Quote all of the data that follows exactly as written, skipping the images.
+++++
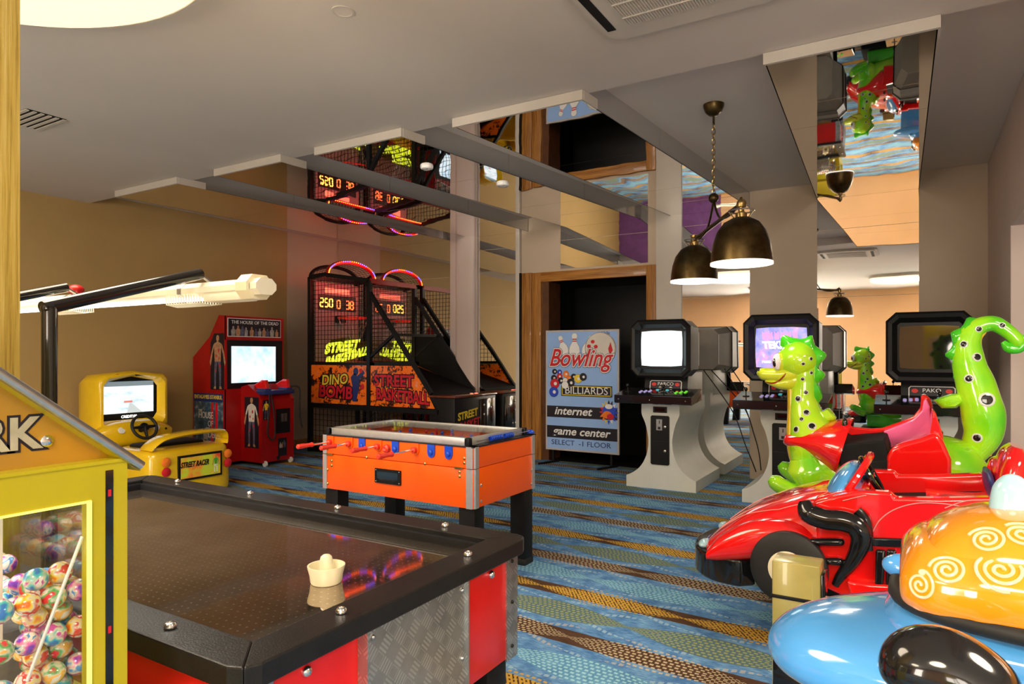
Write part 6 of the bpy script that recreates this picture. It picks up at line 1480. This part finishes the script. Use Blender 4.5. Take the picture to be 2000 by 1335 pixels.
# blue coaming, amber canopy: front scoop, taller rear hoop, black gasket
def dome(spec, name, m_, e=2.6):
    b = B().loft([(x, YR, z, h, w) for x, z, h, w in spec], seg=48, fixed=(0, 0, 1), e=e, sub=6); return b, b.obj(name, m_, t)
xc = R(1170, 960, YR - .08)[0]
dome([(xc - .03, .80, .02, .06), (xc + .0, .805, .05, .13), (xc + .06, .81, .07, .20), (xc + .18, .81, .075, .228), (xc + .7, .81, .075, .235), (xc + .95, .80, .06, .22)], 'coaming', 'blue_ride', 2.2)
cb, can = dome([(xc + .0, .90, .02, .10), (xc + .006, .905, .05, .15), (xc + .04, .91, .078, .185), (xc + .10, .91, .090, .205), (xc + .20, .91, .098, .215), (xc + .7, .91, .10, .22), (xc + .9, .90, .07, .2)], 'canopy', 'orange_ride')
cb2, can2 = dome([(xc + .03, .93, .03, .12), (xc + .06, .935, .07, .15), (xc + .12, .94, .098, .17), (xc + .20, .94, .112, .182), (xc + .45, .94, .118, .188), (xc + .75, .94, .11, .19)], 'rear_hoop', 'orange_ride')
g = []
for k in range(49):
    a = 2 * pi * k / 48; ca_, sa_ = cos(a), sin(a); far_ = sa_ < 0
    g.append((xc + .47 - (.39 if far_ else .478) * math.copysign(abs(ca_) ** .6, ca_), YR - (.17 if far_ else .226) * math.copysign(abs(sa_) ** .6, sa_), .872))
B().tube(g[:-1], .015, 12, True).obj('gasket', 'rubber', t)
def spiral(tree, px, py, r, turns, par, w_=.003, sq=1.0):
    d = Vector(ray(px, py)); h_ = tree.ray_cast(Vector((0, 0, CH)), d.normalized())
    if h_[0] is None: return
    p, n = h_[0], h_[1]
    if n.dot(d) > 0: n = -n
    u = Vector((0, 0, 1)).cross(n).normalized(); v = n.cross(u); pts = []
    N_ = int(28 * turns)
    for i in range(N_ + 1):
        a = 2 * pi * turns * i / N_; q = r * (.10 + .90 * i / N_)
        o = p + u * (q * sq * cos(a)) + v * (q * sin(a)) + n * .06
        g_ = tree.ray_cast(o, -n)
        if g_[0] is not None and (g_[0] - o).length < .2: pts.append(g_[0] + n * .0006)
    if len(pts) > 4: B().tube(pts, w_, 6).obj('swirl', 'swirl', par)
T1, T2 = cb.bvh(), cb2.bvh()
spiral(T1, 1955, 1112, .040, 2.8, can, .0032); spiral(T1, 1850, 1112, .030, 2.5, can, .003); spiral(T1, 1796, 1142, .026, 2.2, can, .0028)
spiral(T2, 1927, 1052, .030, 2.5, can2, .0028); spiral(T2, 1997, 1042, .032, 2.4, can2, .0028)
# fin, far knob, side float, bolts
B().loft([(*R(1796, 430, YR), .040, .03), (*R(1796, 330, YR), .038, .028), (*R(1790, 250, YR), .031, .022), (*R(1786, 198, YR), .016, .012), (*R(1785, 183, YR), .003, .003)], seg=26).obj('fin', 'blue_pale', t)
B().ball(R(1195, 690, YR + .24), .036, 20, 14, (1.3, 1, .8)).obj('float_tip', 'blue_ride', t)
B().loft([(*R(1150, 1340, 1.22), .012, .02), (*R(1175, 1290, 1.22), .038, .05), (*R(1260, 1240, 1.22), .055, .065), (*R(1380, 1245, 1.22), .062, .07), (*R(1490, 1300, 1.22), .065, .07), (*R(1600, 1400, 1.22), .065, .07), (*R(1720, 1540, 1.22), .05, .05)], seg=34).obj('side_pod', 'black_gloss', t)
p = R(815, 1322, 1.46); B().lathe(p, [(.024, 0), (.024, .012), (.014, .018), (.014, .026), (0, .026)], 6, (0, -1, 0)).obj('bolt', 'chrome', t)
p0, p1 = R(740, 1250, YR), R(1080, 1250, YR)
B().box(p0[0], p1[0] + .25, YR - .10, YR + .10, .06, p0[2] + .03, .02).obj('stand', 'blue_ride', t)
B().box(p0[0] - .03, p1[0] + .35, YR - .22, YR + .22, .0, .07, .015).obj('base', 'black_mat', t)
b = B(); sp_ = []
for x, y in ((560, 968), (590, 955), (575, 985)): pass
star = [(.030 * cos(pi / 2 + k * pi / 5) * (1 if k % 2 == 0 else .42), .016 * sin(pi / 2 + k * pi / 5) * (1 if k % 2 == 0 else .42)) for k in range(10)]
vs = []
cst = R(562, 975, YR - .03)
for dx, dz in star:
    h_ = bt.ray_cast(Vector((cst[0] + dx, YR - 1, cst[2] + dz)), Vector((0, 1, 0)))
    if h_[0] is not None: vs.append(h_[0] + h_[1] * (.0015 if h_[1].y < 0 else -.0015))
if len(vs) == 10: B().add(vs, [tuple(range(10))]).obj('star', 'p_red', t, smooth=False)
lp_ = []
for k in range(30):
    a = pi * (.52 + .48 * k / 29); x = 1990 + 520 * cos(a); y = 1270 - 320 * sin(a)
    c = R(x, y, YR - .24); h_ = bt.ray_cast(Vector((c[0], YR - 1, c[2])), Vector((0, 1, 0)))
    if h_[0] is not None: lp_.append(h_[0] + Vector((0, -.002, 0)))
if len(lp_) > 4: B().tube(lp_, .006, 6).obj('stripe', 'offwhite', t)

# ================================================================== BEHIND THE CAMERA, seen in the mirrors
t = thing('prize_machine', (.6, -2.2, 0), 'yellow lit prize machine behind the camera, seen only in the mirrors', 'prize machine')
B().box(.2, 1.0, -2.6, -1.8, 0, .8, .01).obj('cabinet', 'yellow', t)
B().box(.2, 1.0, -2.6, -1.8, 1.65, 1.95, .01).obj('header', 'yellow', t)
for x in (.2, .95):
    for y in (-2.6, -1.85): B().box(x, x + .05, y, y + .05, .8, 1.65).obj('post', 'yellow', t)
B().box(.3, .9, -2.5, -1.9, .8, 1.0, .05).obj('prize_bed', 'p_green', t)
B().cyl((.9, -1.9, .85), (.9, -1.9, 1.6), .015).obj('lamp_tube', 'tube_lit', t)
+++++
§ Solution for this task
Write part 6 of the bpy script that recreates this picture. It picks up at line 1480. This part finishes the script. Use Blender 4.5. Take the picture to be 2000 by 1335 pixels.
# blue coaming, amber canopy: front scoop, taller rear hoop, black gasket
def dome(spec, name, m_, e=2.6):
    b = B().loft([(x, YR, z, h, w) for x, z, h, w in spec], seg=48, fixed=(0, 0, 1), e=e, sub=6); return b, b.obj(name, m_, t)
xc = R(1170, 960, YR - .08)[0]
dome([(xc - .03, .80, .02, .06), (xc + .0, .805, .05, .13), (xc + .06, .81, .07, .20), (xc + .18, .81, .075, .228), (xc + .7, .81, .075, .235), (xc + .95, .80, .06, .22)], 'coaming', 'blue_ride', 2.2)
cb, can = dome([(xc + .0, .90, .02, .10), (xc + .006, .905, .05, .15), (xc + .04, .91, .078, .185), (xc + .10, .91, .090, .205), (xc + .20, .91, .098, .215), (xc + .7, .91, .10, .22), (xc + .9, .90, .07, .2)], 'canopy', 'orange_ride')
cb2, can2 = dome([(xc + .03, .93, .03, .12), (xc + .06, .935, .07, .15), (xc + .12, .94, .098, .17), (xc + .20, .94, .112, .182), (xc + .45, .94, .118, .188), (xc + .75, .94, .11, .19)], 'rear_hoop', 'orange_ride')
g = []
for k in range(49):
    a = 2 * pi * k / 48; ca_, sa_ = cos(a), sin(a); far_ = sa_ < 0
    g.append((xc + .47 - (.39 if far_ else .478) * math.copysign(abs(ca_) ** .6, ca_), YR - (.17 if far_ else .226) * math.copysign(abs(sa_) ** .6, sa_), .872))
B().tube(g[:-1], .015, 12, True).obj('gasket', 'rubber', t)
def spiral(tree, px, py, r, turns, par, w_=.003, sq=1.0):
    d = Vector(ray(px, py)); h_ = tree.ray_cast(Vector((0, 0, CH)), d.normalized())
    if h_[0] is None: return
    p, n = h_[0], h_[1]
    if n.dot(d) > 0: n = -n
    u = Vector((0, 0, 1)).cross(n).normalized(); v = n.cross(u); pts = []
    N_ = int(28 * turns)
    for i in range(N_ + 1):
        a = 2 * pi * turns * i / N_; q = r * (.10 + .90 * i / N_)
        o = p + u * (q * sq * cos(a)) + v * (q * sin(a)) + n * .06
        g_ = tree.ray_cast(o, -n)
        if g_[0] is not None and (g_[0] - o).length < .2: pts.append(g_[0] + n * .0006)
    if len(pts) > 4: B().tube(pts, w_, 6).obj('swirl', 'swirl', par)
T1, T2 = cb.bvh(), cb2.bvh()
spiral(T1, 1955, 1112, .040, 2.8, can, .0032); spiral(T1, 1850, 1112, .030, 2.5, can, .003); spiral(T1, 1796, 1142, .026, 2.2, can, .0028)
spiral(T2, 1927, 1052, .030, 2.5, can2, .0028); spiral(T2, 1997, 1042, .032, 2.4, can2, .0028)
# fin, far knob, side float, bolts
B().loft([(*R(1796, 430, YR), .040, .03), (*R(1796, 330, YR), .038, .028), (*R(1790, 250, YR), .031, .022), (*R(1786, 198, YR), .016, .012), (*R(1785, 183, YR), .003, .003)], seg=26).obj('fin', 'blue_pale', t)
B().ball(R(1195, 690, YR + .24), .036, 20, 14, (1.3, 1, .8)).obj('float_tip', 'blue_ride', t)
B().loft([(*R(1150, 1340, 1.22), .012, .02), (*R(1175, 1290, 1.22), .038, .05), (*R(1260, 1240, 1.22), .055, .065), (*R(1380, 1245, 1.22), .062, .07), (*R(1490, 1300, 1.22), .065, .07), (*R(1600, 1400, 1.22), .065, .07), (*R(1720, 1540, 1.22), .05, .05)], seg=34).obj('side_pod', 'black_gloss', t)
p = R(815, 1322, 1.46); B().lathe(p, [(.024, 0), (.024, .012), (.014, .018), (.014, .026), (0, .026)], 6, (0, -1, 0)).obj('bolt', 'chrome', t)
p0, p1 = R(740, 1250, YR), R(1080, 1250, YR)
B().box(p0[0], p1[0] + .25, YR - .10, YR + .10, .06, p0[2] + .03, .02).obj('stand', 'blue_ride', t)
B().box(p0[0] - .03, p1[0] + .35, YR - .22, YR + .22, .0, .07, .015).obj('base', 'black_mat', t)
b = B(); sp_ = []
for x, y in ((560, 968), (590, 955), (575, 985)): pass
star = [(.030 * cos(pi / 2 + k * pi / 5) * (1 if k % 2 == 0 else .42), .016 * sin(pi / 2 + k * pi / 5) * (1 if k % 2 == 0 else .42)) for k in range(10)]
vs = []
cst = R(562, 975, YR - .03)
for dx, dz in star:
    h_ = bt.ray_cast(Vector((cst[0] + dx, YR - 1, cst[2] + dz)), Vector((0, 1, 0)))
    if h_[0] is not None: vs.append(h_[0] + h_[1] * (.0015 if h_[1].y < 0 else -.0015))
if len(vs) == 10: B().add(vs, [tuple(range(10))]).obj('star', 'p_red', t, smooth=False)
lp_ = []
for k in range(30):
    a = pi * (.52 + .48 * k / 29); x = 1990 + 520 * cos(a); y = 1270 - 320 * sin(a)
    c = R(x, y, YR - .24); h_ = bt.ray_cast(Vector((c[0], YR - 1, c[2])), Vector((0, 1, 0)))
    if h_[0] is not None: lp_.append(h_[0] + Vector((0, -.002, 0)))
if len(lp_) > 4: B().tube(lp_, .006, 6).obj('stripe', 'offwhite', t)

# ================================================================== BEHIND THE CAMERA, seen in the mirrors
t = thing('prize_machine', (.6, -2.2, 0), 'yellow lit prize machine behind the camera, seen only in the mirrors', 'prize machine')
B().box(.2, 1.0, -2.6, -1.8, 0, .8, .01).obj('cabinet', 'yellow', t)
B().box(.2, 1.0, -2.6, -1.8, 1.65, 1.95, .01).obj('header', 'yellow', t)
for x in (.2, .95):
    for y in (-2.6, -1.85): B().box(x, x + .05, y, y + .05, .8, 1.65).obj('post', 'yellow', t)
B().box(.3, .9, -2.5, -1.9, .8, 1.0, .05).obj('prize_bed', 'p_green', t)
B().cyl((.9, -1.9, .85), (.9, -1.9, 1.6), .015).obj('lamp_tube', 'tube_lit', t)